The CIO also noted that traders may be wary of the potential
for market moving weekend news after last weekend's comments
from Trump pushed stocks lower at the start of the week.
In energy markets,
oil prices
settled up almost 3% after rising to their highest in more
than a week after U.S. Trump ramped up pressure on Iran through
sanctions on vessels that transport its oil, and an announcement
that an "
armada
" was heading towards the Middle Eastern nation. The
pressure served as warnings to Tehran against killing protesters
or restarting its nuclear program.
U.S. crude settled up 2.88%, or $1.71, at $61.07 a
barrel while Brent settled at $65.88 per barrel, up
2.84%, or $1.82 on the day.
Fed funds futures are pricing an implied 97% probability
that the U.S. Federal Reserve will hold rates steady next week,
according to the CME Group's FedWatch tool.
With Thursday night's disappointing forecast pushing down
Intel ( INTC )
shares on Friday, investors were awaiting reports
from megacaps Microsoft ( MSFT ), Meta Platforms ( META ) and
industrial giant Caterpillar ( CAT ) among others next week.
Investors were also waiting for results from U.S.-brokered
trilateral talks over the Russia-Ukraine war. Negotiators met in
Abu Dhabi on Friday to tackle the vital issue of territory, with
no sign of a compromise, as Russian airstrikes plunged Ukraine
into its worst energy crisis of the four-year war.
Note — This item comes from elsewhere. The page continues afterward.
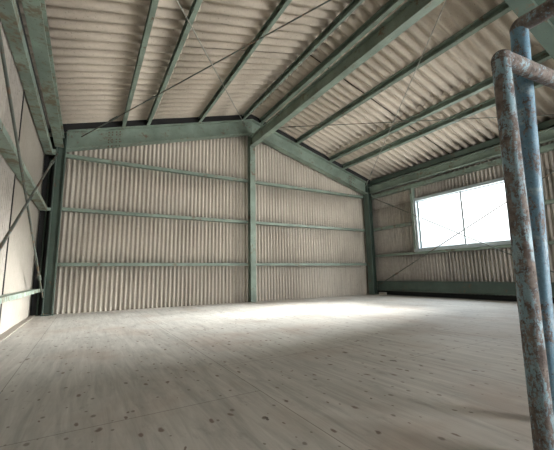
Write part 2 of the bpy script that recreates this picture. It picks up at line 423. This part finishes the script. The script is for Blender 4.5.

On Wall Street at 02:50 p.m. (1950 GMT), the Dow Jones
Industrial Average was down 319.00 points, or 0.65%, to
49,064.56, the S&P 500 rose 2.76 points, or 0.04%, to
6,916.26 while the Nasdaq Composite rose 83.30 points,
or 0.36%, to 23,519.32.
MSCI's gauge of stocks across the globe
rose 3.26 points, or 0.31%, to 1,039.29.
Earlier the
pan-European STOXX 600
index finished down 0.1% and snapped a five-week
winning streak, which was its longest since May. Despite a
mid-week rebound, the index closed 1.1% lower for the week as
investor sentiment was soured by flaring geopolitical
uncertainties.
In precious metals markets, silver and gold
set new records
with silver prices rising above $100 an ounce for the first
time and gold hitting another record and en-route to $5,000/oz
as investors continued to pile into safe haven assets amid
geopolitical turmoil.
Spot gold rose 0.95% to $4,983.42 an ounce. U.S. gold
futures rose 0.55% to $4,936.00 an ounce.
Elsewhere in metals, copper rose 2.92% to $13,128.50
a tonne. Three-month aluminum on the London Metal Exchange
rose 1.31% to $3,173.50 a tonne.
In Treasuries, the yield on benchmark U.S. 10-year notes
fell 0.8 basis points to 4.243%, from 4.251% late on
Thursday while the 30-year bond yield fell 1.3
basis points to 4.8356%.
The 2-year note yield, which typically moves in
step with interest rate expectations for the Federal Reserve,
fell 0.9 basis points to 3.605%, from 3.614% late on Thursday.